Winston & Strawn is launching an office in Brussels, the firm's fourth base in Western Europe, in a boost for its EU competition practice.

The office, which the firm hopes to be operational by June, will initially be headed by London antitrust and competition partner Peter Crowther, with support from associate Lucie Fish.

Crowther, who joined Winston from collapsed firm Dewey & LeBoeuf last May, said the office would specifically focus on competition and EU trade matters.

He added that the move was part of an effort by the firm to put it on the map in the competition space, in competition with the likes of Cleary Gottlieb Steen & Hamilton and Latham & Watkins, both of which Crowther and his team regularly come across on European matters.

Much of Crowther's practice involves defending companies in enforcement proceedings, often simultaneously across a range of jurisdictions, as well as devising and implementing compliance programmes covering competition, trade, bribery and corruption.

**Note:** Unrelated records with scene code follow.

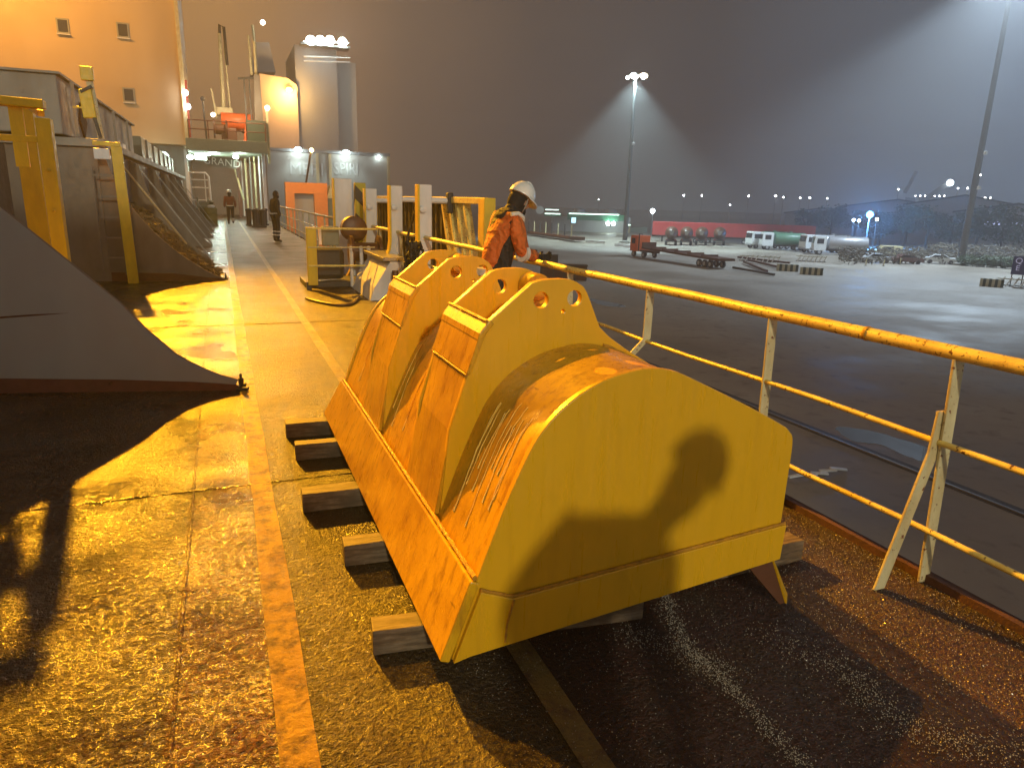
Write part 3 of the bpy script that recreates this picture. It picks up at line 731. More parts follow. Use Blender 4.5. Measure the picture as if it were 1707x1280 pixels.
# ------------------------------------------------------------------ winch corner and stowed gangway on the right
def hazard_mat():
    m, t, b = _nodes('black_yellow_hazard_paint')
    w = t.nodes.new('ShaderNodeTexWave'); w.wave_type = 'BANDS'; w.bands_direction = 'DIAGONAL'; w.inputs['Scale'].default_value = 1.1
    t.links.new(_mapped(t, (1, 1, 1)), w.inputs['Vector'])
    t.links.new(_ramp(t, w.outputs['Fac'], [(.48, (.012, .012, .01)), (.52, (.42, .36, .02))]), b.inputs['Base Color']); b.inputs['Roughness'].default_value = .5
    return m
M['hazard'] = hazard_mat()
def davit(px, top, y, label, kink, w=.20, arm=True):
    t = thing('davit_post', label, 'davit post', (2.7, y, 0), 0, 'white gangway davits')
    x0 = ony(px, 330, y).x; zt = ony(px, top, y).z
    b = MB(); d = .10
    P = [(x0 - kink, 0.002), (x0 - .02, .75), (x0, .9), (x0, zt)]
    b.prism([(p[0] - w / 2, p[1]) for p in P] + [(p[0] + w / 2, p[1]) for p in P[::-1]], 'y', y - d / 2, y + d / 2)
    b.build('post', M['white'], t, None, .01)
    MB().prism([(P[0][0] - w / 2 - .03, 0), (P[1][0] - w / 2 - .03, .75), (P[2][0] - w / 2 - .03, .9), (x0 - w / 2 - .03, zt), (x0 - w / 2 - .001, zt), (P[2][0] - w / 2 - .001, .9), (P[1][0] - w / 2 - .001, .75), (P[0][0] - w / 2 - .001, 0)], 'y', y - .09, y + .09).build('flange', M['yellow'], t, None, .004)
    if arm:
        MB().tube([(x0, y, zt - .22), (x0 + .34, y, zt - .22)], .045, 10).build('arm', M['white'], t, 60)
        MB().box((x0 + .38, y, zt - .25), (.09, .12, .30)).build('pad', M['dark'], t, None, .02)
        MB().lathe([(.05, 0), (.05, .05), (.02, .06)], (x0 - .05, y - .06, zt - .35), (0, -1, 0), 10).build('lamp_boss', M['white'], t, 50)
    return t
davit(708, 308, 10.3, 'nearest white davit post, right beside the yellow gangway end', .02, .19)
davit(660, 310, 12.1, 'middle white davit post with a kinked foot', .36, .20)
davit(618, 315, 14.3, 'white davit post with a kinked foot next to the hazard striped post', .42, .22)
davit(572, 298, 15.3, 'widest white davit post at the far end, left of the hazard striped post', .0, .36, False)
hz = thing('hazard_post', 'black and yellow striped post between the white davits', 'post', (2.55, 15.5, 0))
MB().box((ony(600, 330, 15.5).x, 15.5, .95), (.23, .16, 1.9)).build('post', M['hazard'], hz, None, .01)
gw = thing('stowed_gangway', 'yellow gangway with a dark ribbed bed stowed on edge outside the railing', 'gangway', (3.3, 12, 0))
GX = 3.22
gy0, gy1 = 9.0, 16.4
M['gang_dark'] = paint('dark_olive_gangway', (.09, .065, .02), (.04, .03, .015), .5, .6, 5, .2, (1, 1, .3))
for z, nm in ((1.60, 'top_chord'), (.38, 'bottom_chord')):
    MB().box((GX, (gy0 + gy1) / 2, z), (.14, gy1 - gy0, .09)).build(nm, M['rail'], gw, None, .01)
MB().box((GX + .10, (gy0 + 1.2 + gy1) / 2, .98), (.04, gy1 - gy0 - 1.2, 1.14)).build('bed', M['gang_dark'], gw)
for k in range(19):
    y = gy0 + 1.5 + k * .305
    MB().box((GX + .055, y, .98), (.05, .06, 1.12)).build('bed_rib', M['gang_dark'], gw)
for k in range(4):
    y = gy0 + .18 + k * .36
    MB().bar((GX, y + .55, 1.55), (GX, y - .02, .42), .10, .08).build('diagonal_slat', M['rail'], gw, None, .006)
MB().box((GX, gy0 - .12, 1.0), (.16, .24, 1.28)).build('end_plate', M['yellow'], gw, None, .01)
MB().box((GX, gy1 + .08, 1.0), (.16, .14, 1.28)).build('end_plate', M['yellow'], gw, None, .01)
for y in (9.4, 12.4, 15.8): MB().box((GX - .12, y, .17), (.3, .08, .33)).build('support', M['white'], gw)
wn = thing('gangway_winch', 'dark brown winch with drum and grey green control box inside a yellow guard frame', 'winch', (1.9, 13.6, 0))
MB().box((1.95, 13.6, .05), (1.3, 1.0, .10)).build('base_plate', M['dark'], wn, None, .01)
MB().box((1.72, 13.35, .42), (.58, .55, .56)).build('motor_housing', M['dark'], wn, None, .09)
MB().box((1.76, 13.02, .92), (.30, .10, .34)).build('control_box', M['green_grey'], wn, None, .02)
MB().box((1.58, 13.0, .92), (.05, .04, .30)).build('gauge_tube', M['white'], wn, None, .01)
MB().lathe([(.30, 0), (.30, .05), (.17, .06), (.17, .50), (.30, .51), (.30, .56)], (2.15, 13.35, .62), (1, 0, 0), 24).build('drum', M['brown'], wn, 40)
MB().lathe([(.06, -.1), (.06, .0), (.24, .02), (.24, .26), (.18, .30)], (2.30, 13.9, 1.02), (0, -1, 0), 20).build('brake_wheel', M['brown'], wn, 40)
for x in (2.12, 2.3, 2.44): MB().tube([(x, 13.0, .02), (x, 13.0, .55), (x + .02, 13.15, .72)], .035, 8).build('pipe', M['white'], wn, 60)
for z in (.42, 1.06):
    MB().tube([(1.34, 12.75, z), (2.55, 12.75, z)], .018, 8).build('frame_bar', M['rail'], wn, 60)
MB().box((1.40, 12.78, .58), (.17, .07, 1.0)).build('frame_post', M['yellow'], wn, None, .01)
MB().box((1.33, 12.80, .07), (.08, .08, .14)).build('frame_foot', M['dark'], wn)
MB().tube([(1.34, 12.75, .74), (2.5, 12.75, .74)], .012, 8).build('frame_bar', M['stan'], wn, 60)
wb = thing('white_winch_base', 'white sloping winch pedestal between the davit posts', 'pedestal', (2.35, 11.8, 0))
MB().prism([(2.1, 0), (2.62, 0), (2.62, .62), (2.44, .62), (2.18, .22)], 'y', 11.2, 12.9).build('plate', M['white'], wb, None, .01)
MB().box((2.5, 12.05, .655), (.36, 1.7, .06)).build('top_plate', M['steel'], wb, None, .01)
MB().bar((2.30, 11.16, .02), (2.52, 11.16, .30), .05, .04).build('brace', M['white'], wb)
MB().lathe([(.05, 0), (.09, .05), (.10, .16), (.06, .24), (.05, .42), (.045, .42)], (2.47, 11.0, .08), (0, 0, 1), 12).build('valve', M['brown'], wb, 50)
cg = MB(); r = random.Random(8)
for i in range(14):
    P = [(2.57 + .02 * i % .12 - .1 + r.uniform(-.06, .06), 9.95 + r.uniform(-.06, .1), 1.02 - r.uniform(0, .05))]
    for k in range(1, 9): P.append((P[0][0] + r.uniform(-.05, .05), P[0][1] + r.uniform(-.05, .05), 1.0 - k * r.uniform(.05, .075)))
    cg.tube(P, .024, 6)
tag(cg.build('black_cable_bundle', M['black'], None, 60), 'bundle of black cables hung over the yellow rail in front of the stowed gangway', 'cable bundle')
tag(MB().tube([(2.66, 10.9, .0), (2.62, 10.92, .6), (2.66, 10.95, 1.02), (2.78, 10.9, 1.45), (2.9, 10.9, 1.7)], .02, 8).build('cable', M['black'], None, 60), 'single black cable rising from the rail to the gangway top', 'cable')
hs = MB().tube([(1.15 + .9 * u + .03 * math.sin(5 * u), 11.55 - .95 * math.sin(math.pi * u) ** .8 + .2 * u, .022) for u in [i / 24 for i in range(25)]], .02, 8)
tag(hs.build('rubber_hose', M['brown'], None, 60), 'thin dark hose lying in an arc on the wet deck before the winch', 'hose')

# ------------------------------------------------------------------ accommodation block ahead with the covered passage
sb = thing('accommodation_block', 'tall orange lit ship superstructure ahead with a covered passage under its boat deck', 'superstructure', (-3, 50, 0))
TY = 48.0
MB().prism([(-17, TY), (-1.72, TY), (-1.72, 62), (-17, 62)], 'z', 4.35, 26).build('tower_wall', M['cream'], sb)
MB().box((-1.62, TY - .1, 15.2), (.22, .3, 21.4)).build('corner_pipe', M['stan'], sb, None, .03)
MB().box((-1.46, TY + .3, 6.4), (.12, .12, 3.2)).build('red_pipe', flat('red_pipe_paint', (.45, .07, .04)), sb)
M['pane'] = flat('dark_glass', (.03, .03, .035), .12)
for px, py in ((215, 160), (205, 52), (105, 45)):
    p = ony(px, py, TY); w = MB()
    f = MB().box((p.x, TY - .03, p.z), (.62, .06, .85)).build('window', M['grey'], sb, None, .06)
    MB().box((p.x, TY - .055, p.z + .03), (.46, .04, .62)).build('pane', M['pane'], f, None, .05)
    MB().box((p.x, TY - .11, p.z - .40), (.66, .16, .05)).build('sill', M['white'], f)
MB().prism([(-1.70, TY - .6), (2.86, TY - .6), (2.86, 62), (-1.70, 62)], 'z', 4.05, 4.72).build('boat_deck', M['green_grey'], sb, None, .02)
MB().prism([(-17, TY + 1.5), (-1.9, TY + 1.5), (-1.9, 62), (-17, 62)], 'z', 0, 4.34).build('lower_wall', M['hatch'], sb)
MB().box((-1.83, TY + .8, 2.1), (.16, .16, 4.1)).build('pillar', M['white'], sb)
MB().prism([(-1.9, 61), (2.9, 61), (2.9, 61.4), (-1.9, 61.4)], 'z', 0, 4.04).build('end_bulkhead', flat('brown_bulkhead', (.24, .16, .12)), sb)
for k, (x, y, w, mm) in enumerate([(1.25, 56, .20, 'oxide'), (1.55, 57.5, .10, 'white'), (1.75, 55, .13, 'stan'), (2.0, 53.5, .10, 'hatch'), (2.2, 51.5, .12, 'stan'), (2.45, 50.5, .10, 'white'), (2.62, 48.4, .20, 'white')]):
    MB().box((x, y, 2.02), (w, w, 4.04)).build('pillar', M[mm], sb, None, .02)
MB().bar((1.0, 56.5, 3.6), (1.5, 55.0, 1.2), .12, .1).build('brace', M['stan'], sb)
M['cool_lamp'] = emit('cool_passage_lamp', (.78, 1.0, .86), 14)
M['warm_lamp'] = emit('warm_deck_lamp', (1, .86, .6), 12)
for px, py, rr in ((317, 262, .20), (345, 257, .20), (393, 262, .18), (400, 254, .19)):
    p = ony(px, py, 50.5); MB().ball((p.x, 50.5, p.z), (rr, rr, rr * .8)).build('ceiling_lamp', M['cool_lamp'], sb, 60)
p = ony(337, 263, 52); MB().box((p.x, 52, p.z), (.85, .3, .28)).build('ceiling_lamp', M['cool_lamp'], sb, None, .03)
p = ony(271, 263, 46.6); MB().lathe([(.20, 0), (.32, .1), (.32, .16), (.02, .2)], (p.x, 46.6, p.z), (.3, -1, 0), 18).build('wall_lamp', M['cool_lamp'], sb, 40)
lamp('passage_lamp', 'POINT', (-.3, 52, 3.3), 420, (.78, 1, .84), None, .25)
lamp('boat_deck_lamp', 'POINT', (1.6, 47.2, 7.2), 700, (1, .72, .42), None, .2)
lamp('passage_lamp', 'POINT', (1.3, 49.6, 3.3), 260, (.78, 1, .84), None, .25)
for px, py in ((309, 155), (313, 178)):
    p = ony(px, py, TY - .5); MB().ball((p.x, TY - .5, p.z), .16).build('corner_lamp', emit('white_corner_lamp', (.9, .95, 1), 25), sb, 60)
for x0, x1, y in ((-1.5, 2.8, TY - .5),):
    for z in (5.25, 5.75): MB().tube([(x0, y, z), (x1, y, z)], .03, 6).build('boat_deck_rail', M['oxide'], sb)
    for k in range(5): MB().tube([(x0 + k * 1.07, y, 4.7), (x0 + k * 1.07, y, 5.78)], .03, 6).build('rail_post', M['oxide'], sb)
MB().tube([(-.55, TY, 4.7), (-.6, TY, 6.9)], .06, 8).ball((-.6, TY, 7.0), .14).build('deck_lamp_post', M['dark'], sb, 60)
fr = thing('white_stair_frame', 'white tubular stair frame at the mouth of the covered passage', 'stair frame', (-1.2, 46.5, 0))
MB().tube([(-1.62, 46.5, .1), (-1.62, 46.5, 2.75), (-.75, 46.5, 2.75), (-.6, 46.5, 2.55), (-.55, 46.5, .1)], .06, 8).build('frame', M['white'], fr, 60)
for z in (1.2, 1.9, 2.35): MB().tube([(-1.62, 46.5, z), (-.58, 46.5, z)], .035, 8).build('rung', M['white'], fr, 60)
MB().tube([(-.82, 46.5, .1), (-.82, 46.5, 2.7)], .03, 8).build('upright', M['white'], fr, 60)
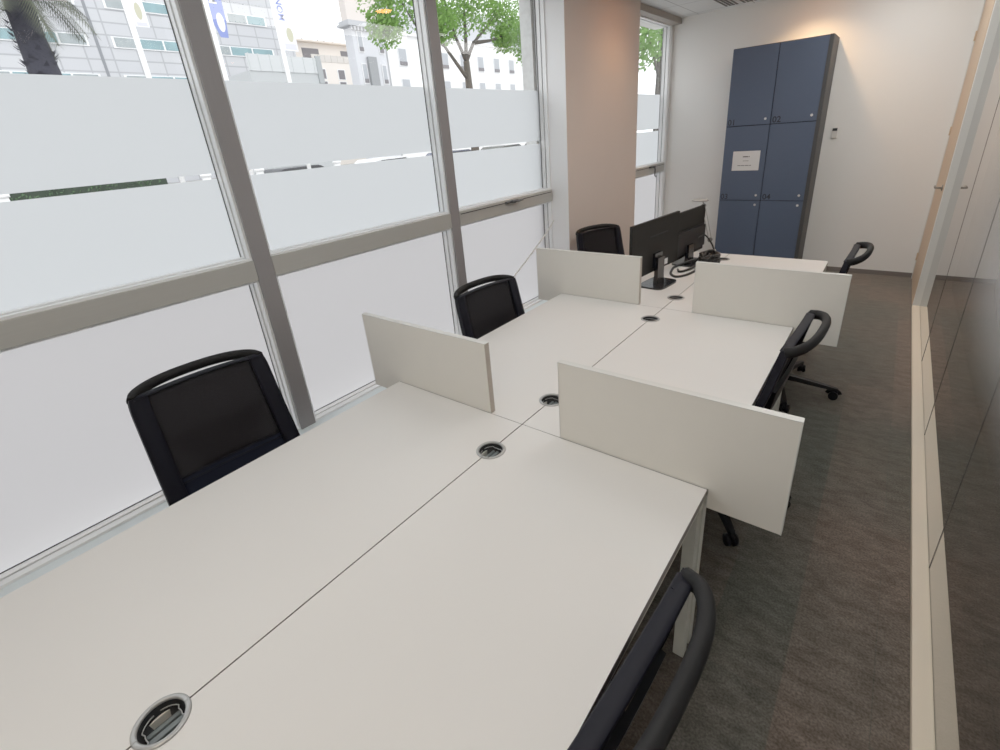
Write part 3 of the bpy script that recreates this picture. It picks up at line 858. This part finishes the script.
# palm
t = thing('palm_tree', 'tall palm tree with dark shaggy trunk outside the left window', 'tree', (-18, 3.02, -.15))
bm = bmesh.new()
tube(bm, [(0, .03, 0), (0, .02, 2.5), (0, .01, 4.2), (0, .0, 5.2), (0, .05, 6.5)], .36, 16, taper=lambda s: .95 + .12 * math.sin(s * 5))
rp = random.Random(11)
for i in range(420):
    a = rp.uniform(0, 2 * PI); zz = rp.uniform(.3, 6.4); r = .35
    c = Vector((r * math.cos(a), r * math.sin(a), zz)); d = Vector((math.cos(a), math.sin(a), .9)).normalized(); s = Vector((-math.sin(a), math.cos(a), 0))
    bm.faces.new((bm.verts.new(c - s * .07), bm.verts.new(c + s * .07), bm.verts.new(c + d * rp.uniform(.10, .2))))
link('trunk', bm, pbr('palm_trunk', (.035, .035, .05), .9, noise=.5, nscale=18), t)
bm = bmesh.new()
for k in range(34):
    a = 2 * PI * k / 34 + rp.uniform(-.1, .1); el = rp.uniform(-.7, 1.1); Ln = rp.uniform(1.7, 2.6)
    p = Vector((0, .05, 6.6)); d = Vector((math.cos(a) * math.cos(el), math.sin(a) * math.cos(el), math.sin(el)))
    prev = p
    for q in range(14):
        d = (d + Vector((0, 0, -.10))).normalized(); nx = prev + d * Ln / 14
        s = d.cross(Vector((0, 0, 1))).normalized()
        bm.faces.new((bm.verts.new(prev - s * .018), bm.verts.new(prev + s * .018), bm.verts.new(nx + s * .015), bm.verts.new(nx - s * .015)))
        if q > 1:
            ll = .52 * math.sin(PI * min(.95, (q + 1) / 15)) + .1
            for sg in (-1, 1):
                for off in (0, .5):
                    o0 = prev.lerp(nx, off); tip = o0 + (s * sg * .8 + d * .75 + Vector((0, 0, -.35))).normalized() * ll
                    bm.faces.new((bm.verts.new(o0 - d * .018), bm.verts.new(o0 + d * .018), bm.verts.new(tip)))
        prev = nx
link('fronds', bm, pbr('palm_leaf', (.075, .085, .055), .7, noise=.4, nscale=2), t)

# cream apartment block with a flat roof
cream = pbr('apartment_cream', (.80, .74, .68), .8); dk = pbr('apartment_dark', (.16, .15, .16), .5)
b = thing('apartment_building', 'cream apartment block with balconies and chimneys, far behind the banners', 'building', (-60, 44.1, -.15))
link('wall', bx(-10, 0, -5.5, 4.2, 0, 12.4), cream, b)
link('upper_storey', bx(-10, -2.0, -6.0, 3.6, 12.4, 14.8), cream, b)
link('roof', bx(-10.3, -1.2, -6.6, 4.0, 14.8, 15.0), pbr('apartment_roof', (.70, .62, .54), .8), b)
for y, w_ in ((-4.6, 2.4), (1.2, 1.4), (2.9, .7)):
    f = link('upper_window', bx(-2.0, -1.95, y, y + w_, 13.0, 14.2), dk, b)
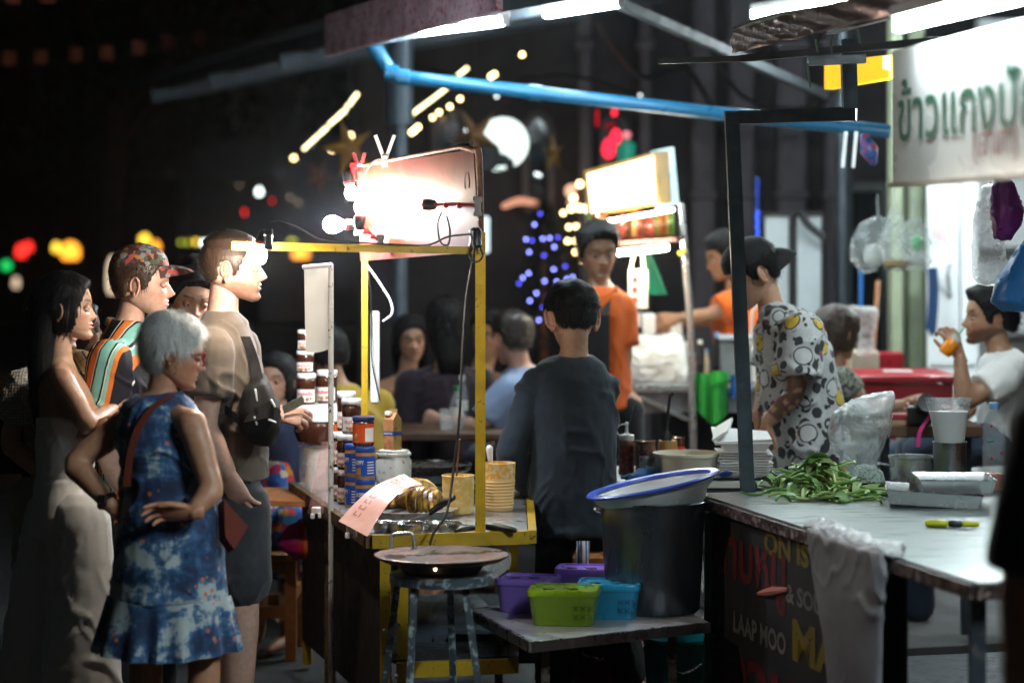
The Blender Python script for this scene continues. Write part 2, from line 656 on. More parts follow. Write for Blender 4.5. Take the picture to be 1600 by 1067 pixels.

While at Dewey, he advised Vedanta Resources on its $1.34bn (£907m) cross-border acquisition of three zinc mines from rival conglomerate Anglo American in 2010, in a deal which saw the Indian mining group become the world's largest zinc producer.

Last September, Winston & Strawn named UK commercial litigation head Michael Madden as managing partner of its London office, as part of a firmwide management rotation. Madden joined from Ashurst in 2011, when he was tasked with building the US firm's UK litigation presence from scratch.